Michael Howard and the entire British ruling class couldn’t give a fig about Gibraltar, not really. The territory of not much more than 30,000 people is almost entirely self-governing and contributes little to the UK Treasury. What makes Gibraltar so important to Britain is that it is a prestige item, a colonial property on the Iberian Peninsula – which is a bonus because it bugs the Spanish – that guards the shipping lanes in and out of the Mediterranean. Much as oil makes Scotland to the UK, Gibraltar is a strategic asset – nothing more.


The colony’s return to Spain – as Hong Kong was returned to the PR China – is not even nearly a realistic prospect for the time being. The people of Gibraltar have elected in two recent referenda to remain part of the United Kingdom. So Howard and Fallon are at arms over paper tigers, but this doesn’t matter because it has ignited the imagination of the Brexiteer press and so the ball has been set rolling in a trajectory that is driving a wedge deeper between the UK and Spain, and therefore between the UK and the EU, over the rock.

To the Tory establishment this war propaganda is merely a tool to distract the nation’s attention from the whole series of cock-ups that Brexit has become. There is nothing quite like sabre-rattling patriotism to get the Little Britons rallying behind the flag.

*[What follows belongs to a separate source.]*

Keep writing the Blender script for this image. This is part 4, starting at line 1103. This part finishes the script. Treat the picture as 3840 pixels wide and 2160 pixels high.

All the same, this craziness has some pretty frightening consequences. It has brought unnecessary and unhelpful focus on to the routine incursions of the Spanish Navy – a game the British and Spanish have been playing with one another for centuries. Presenting the recent incursion of the patrullero Infanta Cristina as something threatening and new will do nothing to lessen tensions, which either side may now aggravate – even to the point of an actual confrontation. Nothing of this will lessen the tensions at la Línea de la Concepción – the border between Spain and Gibraltar – where Gibraltarians already find things difficult enough.

More is at stake in all of this for the future wellbeing of the UK. Theresa May has already attempted to blackmail President Tusk over security, a matter that will not make negotiations with the EU over the next two years any easier. Threatening Spain, an EU member and British ally, with war – no matter how rhetorical – will do nothing to make Britain’s situation any better.

The more we see of Brexit here in Scotland, the more we are shown that the UK – and for the moment Scotland with it – is being led, blindfolded, down the rabbit hole of Brexit uncertainty and chaos by a bunch of moronic, half-witted imbeciles. We haven’t even begun the formal negotiations. Things are set to get a great deal more ropey for Britain’s hopes of becoming what Mrs May has spelt out in her great vision for Brexit. If this is how bad it is now, we can only imagine the riot the next few months are going to be. Time to dig a bomb shelter!